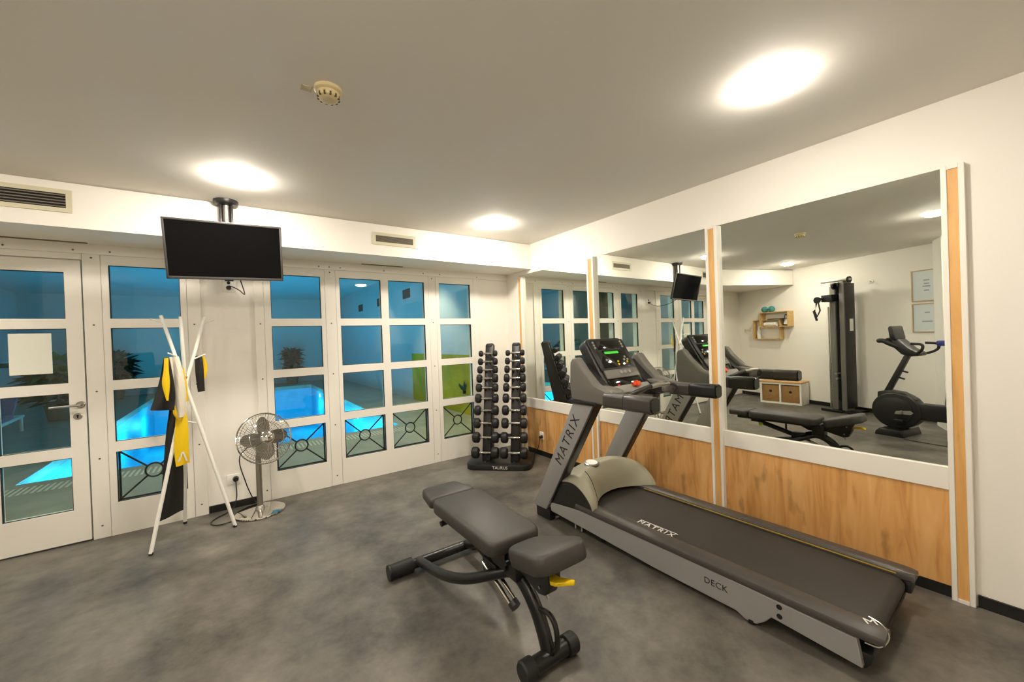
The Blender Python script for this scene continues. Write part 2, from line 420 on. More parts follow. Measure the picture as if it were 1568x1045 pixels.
ROWS = [(1.707, 2.129), (1.22, 1.633), (.733, 1.143), (.254, .655)]
def glazed(root, x0, x1, z0, zt, cols, rows, grille=True, y0=0.):
    """timber frame with its panes; each pane has a gasket, the lowest ones a wrought iron grille"""
    g = G(); x = x0
    for a, b in cols:
        g.box((x, y0, z0), (a, y0+.06, zt)); x = b
    g.box((x, y0, z0), (x1, y0+.06, zt))
    for a, b in cols:
        z = z0
        for r0, r1 in sorted(rows):
            g.box((a, y0, z), (b, y0+.06, r0)); z = r1
        g.box((a, y0, z), (b, y0+.06, zt))
    part('frame', g, M_TRIM, root)
    for a, b in cols:
        for i, (r0, r1) in enumerate(rows):
            p = part('pane', G().box((a-.004, y0+.030, r0-.004), (b+.004, y0+.036, r1+.004)), M_GLASS, root)
            e = .005
            part('gasket', G().box((a, y0+.008, r0), (a+e, y0+.030, r1)).box((b-e, y0+.008, r0), (b, y0+.030, r1))
                 .box((a, y0+.008, r1-e), (b, y0+.030, r1)).box((a, y0+.012, r0), (b, y0+.030, r0+.003)), M_GASKET, p)
            if grille and i == len(rows)-1:
                c = ((a+b)/2, (r0+r1)/2); R = .056; q = .007; g = G()
                g.tube([(px, y0+.052, pz) for px, pz in arc(c, R, 0, 2*PI, 28)[:-1]], q, 8, True)
                for sx_ in (-1, 1):
                    for sz in (-1, 1):
                        dx, dz = sx_*((b-a)/2-.008), sz*((r1-r0)/2-.008); L = math.hypot(dx, dz)
                        g.cyl((c[0]+dx*R/L, y0+.052, c[1]+dz*R/L), (c[0]+dx, y0+.052, c[1]+dz), q, n=8)
                for xx in (a+.004, b-.018): g.box((xx, y0+.045, r0), (xx+.013, y0+.058, r1))
                g.box((a, y0+.045, r0), (b, y0+.058, r0+.012))
                part('grille', g, M_IRON, root)
def window(n, label, x0, x1, zt, cols):
    o = thing('window_%d' % n, label, None, ((x0+x1)/2, .03, 0), kind='structure')
    glazed(o, x0, x1, 0, zt, cols, ROWS); return o
window(1, 'narrow white window behind the coat stand', -3.861, -3.347, 2.205, [(-3.82, -3.389)])
window(2, 'white window behind the chrome fan', -2.786, -2.257, 2.205, [(-2.73, -2.295)])
window(3, 'white double window in the middle of the wall', -2.152, -1.134, 2.205, [(-2.115, -1.691), (-1.61, -1.188)])
window(4, 'narrow white window beside the dumbbell rack', -1.042, -.532, 2.205, [(-1.0, -.577)])
d = thing('door_1', 'white glazed door at the left with a steel lever handle', None, (-4.455, .03, 0), kind='structure')
DROWS = [(1.707, 2.059)] + ROWS[1:]
glazed(d, -4.938, -3.972, .012, 2.152, [(-4.85, -4.5), (-4.41, -4.06)], DROWS, False)
hp = part('door_handle', G().lathe([(0, .012), (.022, .012), (.026, .008), (.026, 0)], (-4.0, 0, 1.051), (0, -1, 0), 20)
     .tube(smooth([(-4.0, 0, 1.051), (-4.0, -.045, 1.051), (-4.012, -.055, 1.051), (-4.06, -.056, 1.051), (-4.15, -.054, 1.049)], 4), .009, 12), M_STEEL, d, 'brushed steel lever handle')
kp = part('escutcheon', G().lathe([(0, .007), (.021, .007), (.025, .003), (.025, 0)], (-4.018, 0, .964), (0, -1, 0), 20), M_STEEL, d)
part('keyhole', G().cyl((-4.018, -.0085, .969), (-4.018, -.004, .969), .007, n=12).box((-4.022, -.0085, .950), (-4.014, -.004, .968)), M_BLACKINK, kp)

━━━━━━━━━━

• [Exercise instructions]:
Reproduce the full listing faithfully, but do not carry over any pictures.

• [The output]:
The Blender Python script for this scene continues. Write part 2, from line 420 on. More parts follow. Measure the picture as if it were 1568x1045 pixels.
ROWS = [(1.707, 2.129), (1.22, 1.633), (.733, 1.143), (.254, .655)]
def glazed(root, x0, x1, z0, zt, cols, rows, grille=True, y0=0.):
    """timber frame with its panes; each pane has a gasket, the lowest ones a wrought iron grille"""
    g = G(); x = x0
    for a, b in cols:
        g.box((x, y0, z0), (a, y0+.06, zt)); x = b
    g.box((x, y0, z0), (x1, y0+.06, zt))
    for a, b in cols:
        z = z0
        for r0, r1 in sorted(rows):
            g.box((a, y0, z), (b, y0+.06, r0)); z = r1
        g.box((a, y0, z), (b, y0+.06, zt))
    part('frame', g, M_TRIM, root)
    for a, b in cols:
        for i, (r0, r1) in enumerate(rows):
            p = part('pane', G().box((a-.004, y0+.030, r0-.004), (b+.004, y0+.036, r1+.004)), M_GLASS, root)
            e = .005
            part('gasket', G().box((a, y0+.008, r0), (a+e, y0+.030, r1)).box((b-e, y0+.008, r0), (b, y0+.030, r1))
                 .box((a, y0+.008, r1-e), (b, y0+.030, r1)).box((a, y0+.012, r0), (b, y0+.030, r0+.003)), M_GASKET, p)
            if grille and i == len(rows)-1:
                c = ((a+b)/2, (r0+r1)/2); R = .056; q = .007; g = G()
                g.tube([(px, y0+.052, pz) for px, pz in arc(c, R, 0, 2*PI, 28)[:-1]], q, 8, True)
                for sx_ in (-1, 1):
                    for sz in (-1, 1):
                        dx, dz = sx_*((b-a)/2-.008), sz*((r1-r0)/2-.008); L = math.hypot(dx, dz)
                        g.cyl((c[0]+dx*R/L, y0+.052, c[1]+dz*R/L), (c[0]+dx, y0+.052, c[1]+dz), q, n=8)
                for xx in (a+.004, b-.018): g.box((xx, y0+.045, r0), (xx+.013, y0+.058, r1))
                g.box((a, y0+.045, r0), (b, y0+.058, r0+.012))
                part('grille', g, M_IRON, root)
def window(n, label, x0, x1, zt, cols):
    o = thing('window_%d' % n, label, None, ((x0+x1)/2, .03, 0), kind='structure')
    glazed(o, x0, x1, 0, zt, cols, ROWS); return o
window(1, 'narrow white window behind the coat stand', -3.861, -3.347, 2.205, [(-3.82, -3.389)])
window(2, 'white window behind the chrome fan', -2.786, -2.257, 2.205, [(-2.73, -2.295)])
window(3, 'white double window in the middle of the wall', -2.152, -1.134, 2.205, [(-2.115, -1.691), (-1.61, -1.188)])
window(4, 'narrow white window beside the dumbbell rack', -1.042, -.532, 2.205, [(-1.0, -.577)])
d = thing('door_1', 'white glazed door at the left with a steel lever handle', None, (-4.455, .03, 0), kind='structure')
DROWS = [(1.707, 2.059)] + ROWS[1:]
glazed(d, -4.938, -3.972, .012, 2.152, [(-4.85, -4.5), (-4.41, -4.06)], DROWS, False)
hp = part('door_handle', G().lathe([(0, .012), (.022, .012), (.026, .008), (.026, 0)], (-4.0, 0, 1.051), (0, -1, 0), 20)
     .tube(smooth([(-4.0, 0, 1.051), (-4.0, -.045, 1.051), (-4.012, -.055, 1.051), (-4.06, -.056, 1.051), (-4.15, -.054, 1.049)], 4), .009, 12), M_STEEL, d, 'brushed steel lever handle')
kp = part('escutcheon', G().lathe([(0, .007), (.021, .007), (.025, .003), (.025, 0)], (-4.018, 0, .964), (0, -1, 0), 20), M_STEEL, d)
part('keyhole', G().cyl((-4.018, -.0085, .969), (-4.018, -.004, .969), .007, n=12).box((-4.022, -.0085, .950), (-4.014, -.004, .968)), M_BLACKINK, kp)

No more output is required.